* _SET PROBLEM_:
Print the lines of the listing below verbatim from its first line through the line bearing "return k.build('deck_machine', m_, ship)". Any pictures are to be omitted.

* _RECORDS PROVIDED_:
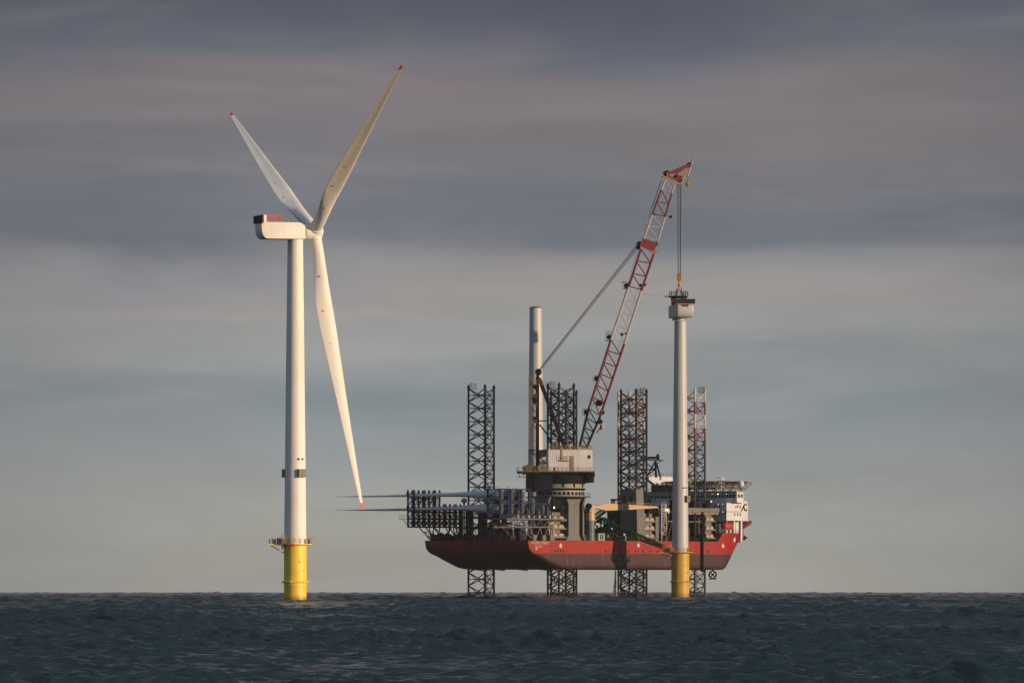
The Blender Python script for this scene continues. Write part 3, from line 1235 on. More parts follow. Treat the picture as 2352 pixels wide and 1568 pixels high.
for k in legs:
    u, v = legs[k][0], legs[k][1]
    un = None
    if k == 'AS':
        a, c2 = U(1270, 20), U(1296, 20)
        un = (a, c2, 19.6, [Z(y + 3, a, 20) for y in (1190, 1209, 1229)])
    if k == 'MS':
        a, c2 = U(1484, 19.6), U(1505, 19.6)
        un = (a, c2, 18.9, [Z(y + 3, a, 20) for y in (1193, 1212, 1231)])
    if k == 'FS':
        a, c2 = U(1624, 19), U(1641, 19)
        un = (a, c2, 18.3, [Z(y + 3, a, 19) for y in (1192, 1212, 1231)])
    jackhouse(u, v, 9.8 if k[1] == 'P' else (12.6 if k != 'AS' else 10.5), BLACK, un, 4.75 if k[1] == 'P' else 2.2)
# tall panel by the middle starboard leg
pn = MB()
u0, u1, v0_, v1_ = 53.2, 56.8, 14.4, 20.3
zt_ = Z(1123, u0, v1_)
pn.hexa([VW(u0 - .2, v0_, DZ), VW(u1 + .9, v0_, DZ), VW(u1 + 1.4, v1_, DZ), VW(u0 + .8, v1_, DZ),
         VW(u0, v0_, zt_), VW(u1, v0_, zt_), VW(u1, v1_, zt_), VW(u0, v1_, zt_)])
po = pn.build('jack_control_tower', GREYSTEEL, ship)
lv = MB()
for v in (15.6, 18.2):
    for z in range(6):
        lv.box(VW, u0 - .08, u0 + .05, v - .55, v + .7, zt_ - 4.4 + z * .42, zt_ - 4.2 + z * .42)
lv.build('louvre', BLACK, po)
ft = MB()
ft.box(VW, U(1506, 19), U(1513, 19), 17.5, 19, DZ, Z(1165, 60, 19))
ft.build('guide_column', GREYSTEEL, ship)



def machine(u, v, s, h, m_):
    """a housed deck machine: cabinet, sloping lid, side pipe"""
    k = MB()
    k.box(VW, u - s, u + s, v - s * .8, v + s * .8, DZ + .05, DZ + h * .8)
    k.hexa([VW(u - s * .9, v - s * .7, DZ + h * .8), VW(u + s * .9, v - s * .7, DZ + h * .8), VW(u + s * .9, v + s * .7, DZ + h * .8), VW(u - s * .9, v + s * .7, DZ + h * .8),
            VW(u - s * .5, v - s * .4, DZ + h), VW(u + s * .5, v - s * .4, DZ + h), VW(u + s * .5, v + s * .4, DZ + h), VW(u - s * .5, v + s * .4, DZ + h)])
    k.bar(VW(u + s, v, DZ), VW(u + s, v, DZ + h * .9), .12, n=6)
    return k.build('deck_machine', m_, ship)


# ------------------------------------------------------------------ accommodation
ua0 = U(1669, 19.5)
ua1 = U(1718, 19.5)
za0, za1 = 23.4, 29.0
ab = MB()
ab.box(VW, ua0, ua1, -19.5, 19.5, za0, za1)
acc = ab.build('accommodation_block', SHIPWHITE, ship, bevel=.12)
lg = MB()
for z in (za0 - .05, 26.2):
    lg.box(VW, ua0 - .7, ua0 - .003, -19.5, 19.9, z, z + .16)
    lg.box(VW, ua0 - .7, ua1 - 3.5, 19.503, 20.1, z, z + .16)
lg.build('ledge', LTGREY, acc)


def win(u, v, z, wd, ht, face, m_=GLASS, par=None):
    k = MB()
    if face == 'aft':
        k.box(VW, u - .05, u + .03, v - wd / 2, v + wd / 2, z - ht / 2, z + ht / 2)
    else:
        k.box(VW, u - wd / 2, u + wd / 2, v - .03, v + .05, z - ht / 2, z + ht / 2)
    k.build('window', m_, par)


for z in (Z(1163, ua0, 15), Z(1181, ua0, 15)):
    for v in (16.6, 14.9, 11.5, 8.0, 4.0, 0, -4, -8, -12, -15):
        win(ua0, v, z, .55, .95, 'aft', par=acc)
    for px in (1694.5, 1700):
        win(U(px, 19.5), 19.5, z, .5, .75, 'side', par=acc)
rm = MB()
for px, py in ((1690, 1163.5), (1687, 1181)):
    u = U(px, 19.5)
    rm.box(VW, u - .25, u + .25, 19.5, 19.7, Z(py, u, 19.5) - .3, Z(py, u, 19.5) + .3)
rm.build('lifebuoy_box', BOATRED, acc)
# company mark, black: a hooked stroke with an open C
lo_ = MB()


def mk(cx, cy):
    px, py = (1780 + cx / 17.42) / 1.08844, (1220 + cy / 17.42) / 1.08844
    u = U(px, 19.5)
    return VW(u, 19.56, Z(py, u, 19.5))


lo_.path([mk(*p) for p in ((1265, 965), (1310, 905), (1370, 790), (1400, 730), (1430, 700), (1460, 695), (1490, 715), (1500, 745))], .20, 6)
lo_.path([mk(*p) for p in ((1385, 790), (1385, 840), (1400, 890), (1420, 935), (1450, 965), (1480, 960), (1500, 920))], .22, 6)
lo_.build('company_mark', BLACK, acc)
# aft deckhouse between the forward legs
dh = MB()
ud0 = U(1527, 4.0)
dh.box(VW, ud0, ua0 - .01, -7.5, 4.0, DZ, za1 - .3)
dho = dh.build('deckhouse', SHIPWHITE, ship, bevel=.1)
for z in (Z(1163, ud0, 4), Z(1180, ud0, 4)):
    for px in (1532, 1538, 1546):
        win(U(px, 4.0), 4.0, z, .7, .95, 'side', par=dho)
    for v in (-5.5, -3, -.5, 2):
        win(ud0, v, z, .6, .95, 'aft', par=dho)
dd = MB()
dd.box(VW, ud0 - .05, ud0 + 8, 4.0, 4.15, DZ + .5, DZ + 5.2)
dd.build('lower_wall', DKGREY, dho)
# bridge
ub0 = 104.0
br_ = MB()
br_.box(VW, ub0, ub0 + 3.5, -21, 21, za1 + .01, 32.4)
bro = br_.build('bridge', SHIPWHITE, ship, bevel=.1)
k = MB()
k.box(VW, ub0 - .9, ub0 + 4.2, -21.3, 21.3, 32.41, 32.75)
k.build('bridge_roof', LTGREY, bro)
v = -20.0
while v < 20.2:
    win(ub0, v, 31.1, 1.15, 1.05, 'aft', GLASS if v < -2 or int(v * 2) % 3 == 0 else TEAL, bro)
    v += 1.42
for du in (.95, 2.5):
    win(ub0 + du, 21.0, 31.2, 1.2, 1.05, 'side', TEAL, bro)
k = MB()
k.box(VW, ub0 - .6, ub0 + 4.5, 17.5, 21.6, za1 + .02, za1 + .55)
k.build('bridge_wing_base', SHIPWHITE, bro)
k = MB()
rail(k, [VW(ua0 + .1, -19.3, za1), VW(ua0 + .1, 19.3, za1), VW(ua1 - .1, 19.3, za1)], 1.1, .05, 1.5)
k.build('accommodation_railing', LTGREY, acc)
k = MB()
rail(k, [VW(ub0 - .8, -21.2, 32.75), VW(ub0 - .8, 21.2, 32.75)], 1.1, .05, 1.5)
k.build('bridge_railing', LTGREY, bro)
# helideck
hd = MB()
hc = (110.0, 4.2)
hp = [(hc[0] + 13 * math.cos(R(a + 22.5)), hc[1] + 13 * math.sin(R(a + 22.5))) for a in range(0, 360, 45)]
hd.prism([VW(u, v, 35.55) for u, v in hp], [VW(u, v, 35.85) for u, v in hp])
hdo = hd.build('helideck', DKGREY, ship)
k = MB()
hp2 = [(hc[0] + 14.2 * math.cos(R(a + 22.5)), hc[1] + 14.2 * math.sin(R(a + 22.5))) for a in range(0, 360, 45)]
for i in range(8):
    a, c2 = hp2[i], hp2[(i + 1) % 8]
    p, q = VW(*a, 35.9), VW(*c2, 35.9)
    k.bar(p, q, .06, n=4)
    for j in range(6):
        e = p.lerp(q, j / 6)
        g = VW(*hp[i], 35.6).lerp(VW(*hp[(i + 1) % 8], 35.6), j / 6)
        k.bar(e, g, .04, n=4)
k.build('safety_net', BROWN, hdo)
k = MB()
for v in np.arange(-6, 16, 3.0):
    truss(k, (VW(hc[0] - 10, v, 35.5), VW(hc[0] + 10, v, 35.5)), (VW(hc[0] - 9, v, 33.6), VW(hc[0] + 7, v, 33.6)), 7, .13, .09, 'X')
for u in np.arange(hc[0] - 9, hc[0] + 9, 4.5):
    truss(k, (VW(u, -6, 35.5), VW(u, 16, 35.5)), (VW(u, -6, 33.7), VW(u, 15, 33.7)), 8, .12, .08, 'W')
for u in (104.5, 108, 111.5):
    for v in (-5, 2, 9, 15):
        k.bar(VW(u, v, 29), VW(u, v, 33.7), .18)
        k.bar(VW(u, v, 30), VW(u + 3, v + 2, 33.7), .12)
k.build('helideck_truss', BROWN, hdo)
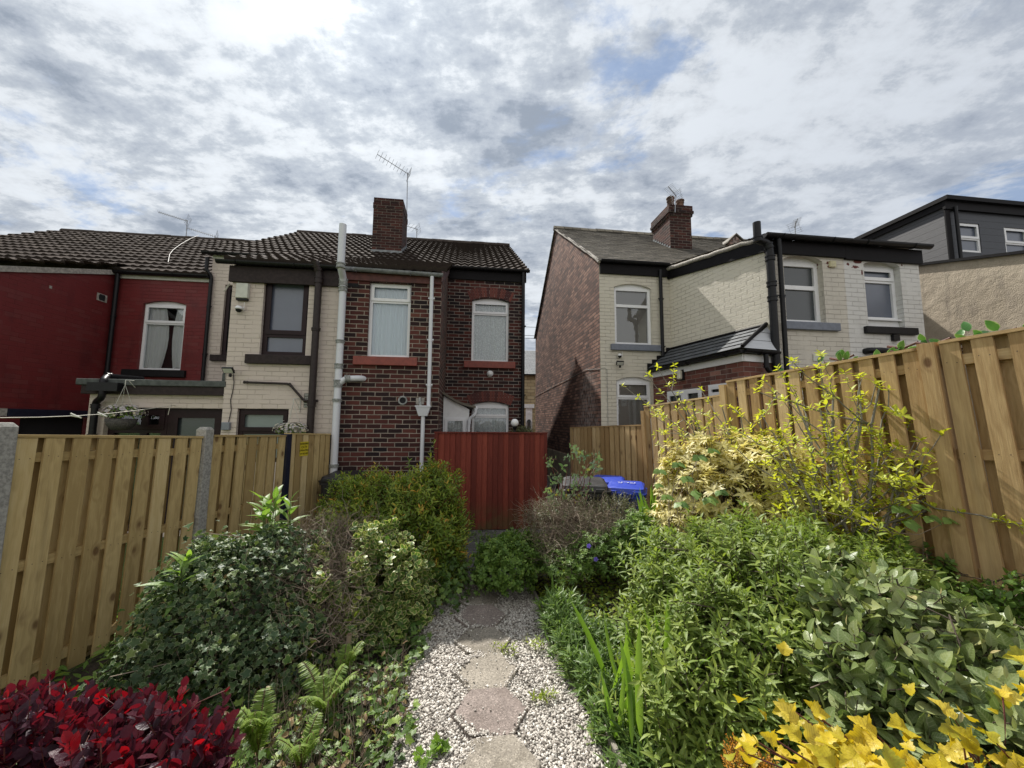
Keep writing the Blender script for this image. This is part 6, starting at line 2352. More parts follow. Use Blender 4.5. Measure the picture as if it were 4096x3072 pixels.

* _OUTPUT FOR THIS EXERCISE_:
The Blender Python script for this scene continues. Write part 3, from line 1235 on. More parts follow. Treat the picture as 2352 pixels wide and 1568 pixels high.
for k in legs:
    u, v = legs[k][0], legs[k][1]
    un = None
    if k == 'AS':
        a, c2 = U(1270, 20), U(1296, 20)
        un = (a, c2, 19.6, [Z(y + 3, a, 20) for y in (1190, 1209, 1229)])
    if k == 'MS':
        a, c2 = U(1484, 19.6), U(1505, 19.6)
        un = (a, c2, 18.9, [Z(y + 3, a, 20) for y in (1193, 1212, 1231)])
    if k == 'FS':
        a, c2 = U(1624, 19), U(1641, 19)
        un = (a, c2, 18.3, [Z(y + 3, a, 19) for y in (1192, 1212, 1231)])
    jackhouse(u, v, 9.8 if k[1] == 'P' else (12.6 if k != 'AS' else 10.5), BLACK, un, 4.75 if k[1] == 'P' else 2.2)
# tall panel by the middle starboard leg
pn = MB()
u0, u1, v0_, v1_ = 53.2, 56.8, 14.4, 20.3
zt_ = Z(1123, u0, v1_)
pn.hexa([VW(u0 - .2, v0_, DZ), VW(u1 + .9, v0_, DZ), VW(u1 + 1.4, v1_, DZ), VW(u0 + .8, v1_, DZ),
         VW(u0, v0_, zt_), VW(u1, v0_, zt_), VW(u1, v1_, zt_), VW(u0, v1_, zt_)])
po = pn.build('jack_control_tower', GREYSTEEL, ship)
lv = MB()
for v in (15.6, 18.2):
    for z in range(6):
        lv.box(VW, u0 - .08, u0 + .05, v - .55, v + .7, zt_ - 4.4 + z * .42, zt_ - 4.2 + z * .42)
lv.build('louvre', BLACK, po)
ft = MB()
ft.box(VW, U(1506, 19), U(1513, 19), 17.5, 19, DZ, Z(1165, 60, 19))
ft.build('guide_column', GREYSTEEL, ship)



def machine(u, v, s, h, m_):
    """a housed deck machine: cabinet, sloping lid, side pipe"""
    k = MB()
    k.box(VW, u - s, u + s, v - s * .8, v + s * .8, DZ + .05, DZ + h * .8)
    k.hexa([VW(u - s * .9, v - s * .7, DZ + h * .8), VW(u + s * .9, v - s * .7, DZ + h * .8), VW(u + s * .9, v + s * .7, DZ + h * .8), VW(u - s * .9, v + s * .7, DZ + h * .8),
            VW(u - s * .5, v - s * .4, DZ + h), VW(u + s * .5, v - s * .4, DZ + h), VW(u + s * .5, v + s * .4, DZ + h), VW(u - s * .5, v + s * .4, DZ + h)])
    k.bar(VW(u + s, v, DZ), VW(u + s, v, DZ + h * .9), .12, n=6)
    return k.build('deck_machine', m_, ship)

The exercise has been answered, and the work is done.